▶ **WHAT YOU SHOULD DO**
Repeat each line of the material below exactly as it appears, minus any pictures.

[Records with scene code]
— start —
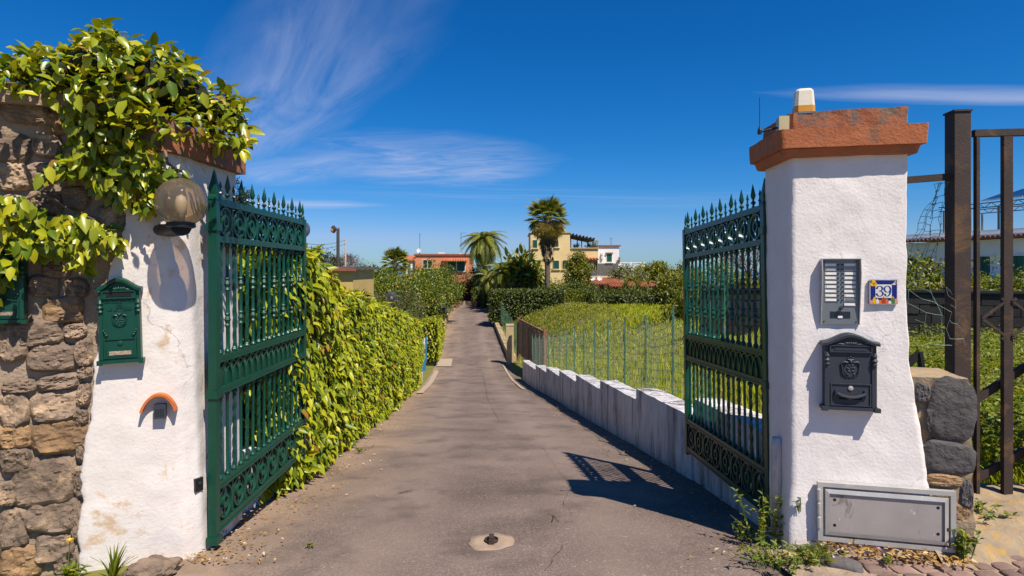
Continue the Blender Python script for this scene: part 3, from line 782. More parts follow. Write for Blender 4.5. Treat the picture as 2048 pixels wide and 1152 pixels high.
sw = thing('stone_wall', 'rubble stone wall overgrown by vine at the left edge', 'wall', LO, LTH)
m = MB()
def wallring(z):
    return [(-1.6, 0.03), (0.36, 0.03), (0.36, 0.5), (-1.6, 0.5)]
plaster_loft(wallring, list(np.linspace(-0.1, 2.48, 50)), [50, 4, 4, 4], 0.020, 12).build('mortar', M['mortar'], sw, 60)
mm = plaster_loft(lambda z: [(-1.6, -0.05), (0.25, -0.04), (0.25, 0.45), (-1.6, 0.45)], [2.46, 2.48, 2.51, 2.54, 2.565], [40, 4, 4, 4], 0.012, 14)
mm.build('coping', M['mortar'], sw, 50)
Z2 = lambda x, y, w, h, k='g': (x*0.6178, 440 + y*0.6178, w*0.6178, h*0.6178, k)
stones = [Z2(205,290,120,85,'t'), Z2(115,365,175,75), Z2(240,360,68,48), Z2(35,400,90,110), Z2(170,447,148,88), Z2(268,430,52,84), Z2(190,525,132,46), Z2(60,540,105,42), Z2(40,618,92,112), Z2(178,605,156,92), Z2(190,703,172,104,'t'), Z2(45,705,105,74,'t'), Z2(45,780,95,76), Z2(268,566,44,70), Z2(145,848,196,146), Z2(256,850,44,96), Z2(18,890,74,70), Z2(165,955,170,112), Z2(38,1000,96,128), Z2(172,1064,120,92), Z2(66,1112,140,100,'t'), Z2(205,1118,70,60), Z2(140,215,96,66), Z2(243,980,40,110), Z2(270,495,44,40), Z2(258,640,44,50), Z2(262,740,36,70), Z2(180,160,90,50),
          Z2(245,220,70,60), (20,295,74,58,'g'), (92,290,58,44,'g'), (120,245,62,42,'t'), (24,352,74,52,'g'), (78,345,52,40,'g'), (225,430,54,40,'g'), (90,405,64,42,'g'), (50,225,90,40,'g'), (150,335,60,50,'g'), (150,395,50,44,'g'), (30,420,60,54,'g'), (165,455,56,44,'g'), (215,330,40,50,'g'), (200,270,50,40,'g'), (110,455,50,40,'g'),
          (-50,300,80,90,'g'), (-55,420,80,100,'g'), (-60,680,90,80,'g'), (-60,780,90,90,'t'), (-50,880,80,90,'g'), (-60,990,100,100,'g'), (-50,1090,110,90,'g'), (-150,700,90,200,'g'), (-150,900,90,150,'t'), (-150,400,90,200,'g'), (-150,1080,90,150,'g'), (-55,220,80,50,'g')]
for i, (px, py, w, h, k) in enumerate(stones):
    put_stone(sw, px, py, w*1.10, h*1.10, 0.040, i + 1, M['stone_tan' if k == 't' else 'stone_grey'], random.uniform(-0.14, 0.14), 18, 16, Lw, 0.0, 0.012)
# boulder at the foot of the left pillar
m = MB()
def bf(u, v):
    a, b = u*2*pi, (v-0.5)*pi
    r = 0.085*(1 + 0.35*nz((cos(a)*cos(b)*1.5, sin(a)*cos(b)*1.5, sin(b)*1.5), 1, 3) + 0.14*nz((cos(a)*cos(b)*5, sin(a)*cos(b)*5, sin(b)*5), 1, 3))
    return (r*1.5*cos(a)*cos(b), r*1.0*sin(a)*cos(b), r*0.75*sin(b))
m.grid(bf, 36, 22)
o = tag(m.build('boulder', M['stone_grey'], None, 40), 'grey boulder at the foot of the left white pillar', 'rock'); o.location = P(305, 1140, 3.17) ; o.rotation_euler = (0, 0, 0.3)

# ------------------------------------------------------------------ low walls
def seg_wall(parent, name, ya, yb, o0, th, tops, mat, seed):
    """a piece of wall following the drive from ya to yb, top height above ground at both ends"""
    def rr(y):
        x = dc(y) + o0; g = zr(y); k = (y-ya)/(yb-ya); tz = g + tops[0] + (tops[1]-tops[0])*k
        rs = []
        for (dx, z) in [(0, g-0.15 + (tz-g+0.15)*q/8) for q in range(9)] + [(th*0.5, tz + 0.006), (th, tz), (th, g - 0.15)]:
            p = Vector((x+dx, y, z)); e = 0.008*nz(p, 5, seed) + 0.005*nz(p, 14, seed)
            rs.append(p + Vector((e, 0, e*0.6)))
        return rs
    mm = MB(); mm.loft([rr(y) for y in np.linspace(ya, yb, max(6, int((yb-ya)/0.12)))], True)
    return mm.build(name, mat, parent, 40)
st = thing('stepped_wall', 'low white stepped wall sloping down beside the drive', 'wall')
edges = [3.98, 5.42, 7.18, 9.10, 11.1, 13.1, 15.2, 17.5, 21.5]
for i in range(len(edges)-1):
    a, b = edges[i] + 0.002, edges[i+1] - 0.002
    near, far = (0.56, 0.69) if i else (0.62, 0.72)
    seg_wall(st, 'wall_section', a, b, 1.72 if i else 1.74, 0.26, (near, far), M['plaster_wall'], i)
# white digit 7 marker on a wall section
def ribbon(pts, wfun, y, mb, thick=0.004):
    pts = [Vector((p[0], p[1])) for p in pts]; vs = []
    for i, p in enumerate(pts):
        t = (pts[min(i+1, len(pts)-1)] - pts[max(i-1, 0)]).normalized(); nn = Vector((-t.y, t.x)); w = wfun(t, i/(len(pts)-1))
        for s in (-1, 1):
            q = p + nn*w*s/2; vs.append((q.x, y, q.y))
    mb.add(vs, [(2*i, 2*i+1, 2*i+3, 2*i+2) for i in range(len(pts)-1)])
m = MB(); ribbon([(-0.035, 0.05), (0.035, 0.05)], lambda t, u: 0.02, 0, m); ribbon([(0.03, 0.055), (0.0, -0.05)], lambda t, u: 0.02, -0.001, m)
yy = 8.85; o = m.build('number_mark', M['white_wall'], st); o.location = (dc(yy) + 1.69, yy, zr(yy) + 0.52); o.rotation_euler = (0, 0, radians(-86))
lw = thing('low_wall', 'low white wall under the hedge behind the left gate leaf', 'wall')
seg_wall(lw, 'wall_section', 4.08, 21.0, -1.98, 0.16, (0.42, 0.30), M['plaster_wall'], 21)
kl = thing('kerb_wall', 'low ochre kerb wall on the left of the far drive', 'kerb wall')
for i, (a, b, h0, h1) in enumerate([(30, 35, 0.55, 0.42), (35.02, 42, 0.40, 0.36), (42.02, 54, 0.36, 0.32)]):
    seg_wall(kl, 'kerb_section', a, b, -half(a) - 0.28, 0.26, (h0, h1), M['kerb'], 30 + i)
kr = thing('kerb_wall', 'low ochre kerb wall on the right of the far drive', 'kerb wall')
for i, (a, b) in enumerate([(27.3, 33), (33.02, 40), (40.02, 54)]):
    seg_wall(kr, 'kerb_section', a, b, half(a) + 0.02, 0.28, (0.34, 0.30), M['kerb'], 40 + i)

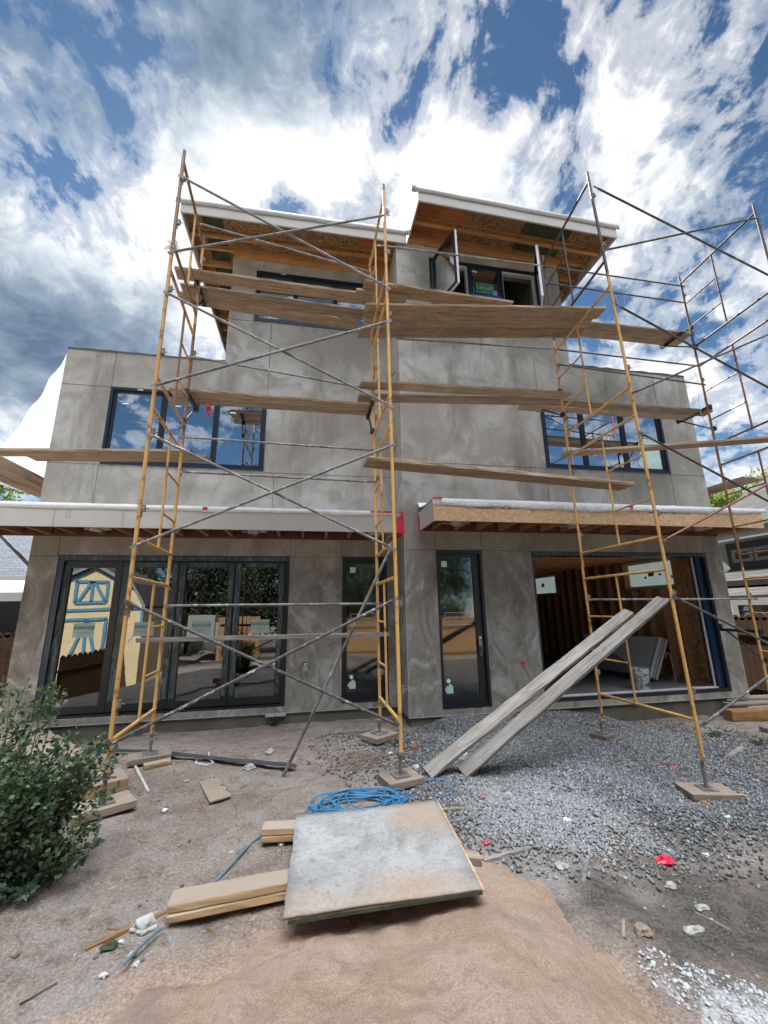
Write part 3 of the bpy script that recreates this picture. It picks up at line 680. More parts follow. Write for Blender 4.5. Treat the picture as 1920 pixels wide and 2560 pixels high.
— end —
▶ **ANSWER TO THE TASK**
Continue the Blender Python script for this scene: part 3, from line 782. More parts follow. Write for Blender 4.5. Treat the picture as 2048 pixels wide and 1152 pixels high.
sw = thing('stone_wall', 'rubble stone wall overgrown by vine at the left edge', 'wall', LO, LTH)
m = MB()
def wallring(z):
    return [(-1.6, 0.03), (0.36, 0.03), (0.36, 0.5), (-1.6, 0.5)]
plaster_loft(wallring, list(np.linspace(-0.1, 2.48, 50)), [50, 4, 4, 4], 0.020, 12).build('mortar', M['mortar'], sw, 60)
mm = plaster_loft(lambda z: [(-1.6, -0.05), (0.25, -0.04), (0.25, 0.45), (-1.6, 0.45)], [2.46, 2.48, 2.51, 2.54, 2.565], [40, 4, 4, 4], 0.012, 14)
mm.build('coping', M['mortar'], sw, 50)
Z2 = lambda x, y, w, h, k='g': (x*0.6178, 440 + y*0.6178, w*0.6178, h*0.6178, k)
stones = [Z2(205,290,120,85,'t'), Z2(115,365,175,75), Z2(240,360,68,48), Z2(35,400,90,110), Z2(170,447,148,88), Z2(268,430,52,84), Z2(190,525,132,46), Z2(60,540,105,42), Z2(40,618,92,112), Z2(178,605,156,92), Z2(190,703,172,104,'t'), Z2(45,705,105,74,'t'), Z2(45,780,95,76), Z2(268,566,44,70), Z2(145,848,196,146), Z2(256,850,44,96), Z2(18,890,74,70), Z2(165,955,170,112), Z2(38,1000,96,128), Z2(172,1064,120,92), Z2(66,1112,140,100,'t'), Z2(205,1118,70,60), Z2(140,215,96,66), Z2(243,980,40,110), Z2(270,495,44,40), Z2(258,640,44,50), Z2(262,740,36,70), Z2(180,160,90,50),
          Z2(245,220,70,60), (20,295,74,58,'g'), (92,290,58,44,'g'), (120,245,62,42,'t'), (24,352,74,52,'g'), (78,345,52,40,'g'), (225,430,54,40,'g'), (90,405,64,42,'g'), (50,225,90,40,'g'), (150,335,60,50,'g'), (150,395,50,44,'g'), (30,420,60,54,'g'), (165,455,56,44,'g'), (215,330,40,50,'g'), (200,270,50,40,'g'), (110,455,50,40,'g'),
          (-50,300,80,90,'g'), (-55,420,80,100,'g'), (-60,680,90,80,'g'), (-60,780,90,90,'t'), (-50,880,80,90,'g'), (-60,990,100,100,'g'), (-50,1090,110,90,'g'), (-150,700,90,200,'g'), (-150,900,90,150,'t'), (-150,400,90,200,'g'), (-150,1080,90,150,'g'), (-55,220,80,50,'g')]
for i, (px, py, w, h, k) in enumerate(stones):
    put_stone(sw, px, py, w*1.10, h*1.10, 0.040, i + 1, M['stone_tan' if k == 't' else 'stone_grey'], random.uniform(-0.14, 0.14), 18, 16, Lw, 0.0, 0.012)
# boulder at the foot of the left pillar
m = MB()
def bf(u, v):
    a, b = u*2*pi, (v-0.5)*pi
    r = 0.085*(1 + 0.35*nz((cos(a)*cos(b)*1.5, sin(a)*cos(b)*1.5, sin(b)*1.5), 1, 3) + 0.14*nz((cos(a)*cos(b)*5, sin(a)*cos(b)*5, sin(b)*5), 1, 3))
    return (r*1.5*cos(a)*cos(b), r*1.0*sin(a)*cos(b), r*0.75*sin(b))
m.grid(bf, 36, 22)
o = tag(m.build('boulder', M['stone_grey'], None, 40), 'grey boulder at the foot of the left white pillar', 'rock'); o.location = P(305, 1140, 3.17) ; o.rotation_euler = (0, 0, 0.3)

# ------------------------------------------------------------------ low walls
def seg_wall(parent, name, ya, yb, o0, th, tops, mat, seed):
    """a piece of wall following the drive from ya to yb, top height above ground at both ends"""
    def rr(y):
        x = dc(y) + o0; g = zr(y); k = (y-ya)/(yb-ya); tz = g + tops[0] + (tops[1]-tops[0])*k
        rs = []
        for (dx, z) in [(0, g-0.15 + (tz-g+0.15)*q/8) for q in range(9)] + [(th*0.5, tz + 0.006), (th, tz), (th, g - 0.15)]:
            p = Vector((x+dx, y, z)); e = 0.008*nz(p, 5, seed) + 0.005*nz(p, 14, seed)
            rs.append(p + Vector((e, 0, e*0.6)))
        return rs
    mm = MB(); mm.loft([rr(y) for y in np.linspace(ya, yb, max(6, int((yb-ya)/0.12)))], True)
    return mm.build(name, mat, parent, 40)
st = thing('stepped_wall', 'low white stepped wall sloping down beside the drive', 'wall')
edges = [3.98, 5.42, 7.18, 9.10, 11.1, 13.1, 15.2, 17.5, 21.5]
for i in range(len(edges)-1):
    a, b = edges[i] + 0.002, edges[i+1] - 0.002
    near, far = (0.56, 0.69) if i else (0.62, 0.72)
    seg_wall(st, 'wall_section', a, b, 1.72 if i else 1.74, 0.26, (near, far), M['plaster_wall'], i)
# white digit 7 marker on a wall section
def ribbon(pts, wfun, y, mb, thick=0.004):
    pts = [Vector((p[0], p[1])) for p in pts]; vs = []
    for i, p in enumerate(pts):
        t = (pts[min(i+1, len(pts)-1)] - pts[max(i-1, 0)]).normalized(); nn = Vector((-t.y, t.x)); w = wfun(t, i/(len(pts)-1))
        for s in (-1, 1):
            q = p + nn*w*s/2; vs.append((q.x, y, q.y))
    mb.add(vs, [(2*i, 2*i+1, 2*i+3, 2*i+2) for i in range(len(pts)-1)])
m = MB(); ribbon([(-0.035, 0.05), (0.035, 0.05)], lambda t, u: 0.02, 0, m); ribbon([(0.03, 0.055), (0.0, -0.05)], lambda t, u: 0.02, -0.001, m)
yy = 8.85; o = m.build('number_mark', M['white_wall'], st); o.location = (dc(yy) + 1.69, yy, zr(yy) + 0.52); o.rotation_euler = (0, 0, radians(-86))
lw = thing('low_wall', 'low white wall under the hedge behind the left gate leaf', 'wall')
seg_wall(lw, 'wall_section', 4.08, 21.0, -1.98, 0.16, (0.42, 0.30), M['plaster_wall'], 21)
kl = thing('kerb_wall', 'low ochre kerb wall on the left of the far drive', 'kerb wall')
for i, (a, b, h0, h1) in enumerate([(30, 35, 0.55, 0.42), (35.02, 42, 0.40, 0.36), (42.02, 54, 0.36, 0.32)]):
    seg_wall(kl, 'kerb_section', a, b, -half(a) - 0.28, 0.26, (h0, h1), M['kerb'], 30 + i)
kr = thing('kerb_wall', 'low ochre kerb wall on the right of the far drive', 'kerb wall')
for i, (a, b) in enumerate([(27.3, 33), (33.02, 40), (40.02, 54)]):
    seg_wall(kr, 'kerb_section', a, b, half(a) + 0.02, 0.28, (0.34, 0.30), M['kerb'], 40 + i)

Write part 3 of the bpy script that recreates this picture. It picks up at line 680. More parts follow. Write for Blender 4.5. Treat the picture as 1920 pixels wide and 2560 pixels high.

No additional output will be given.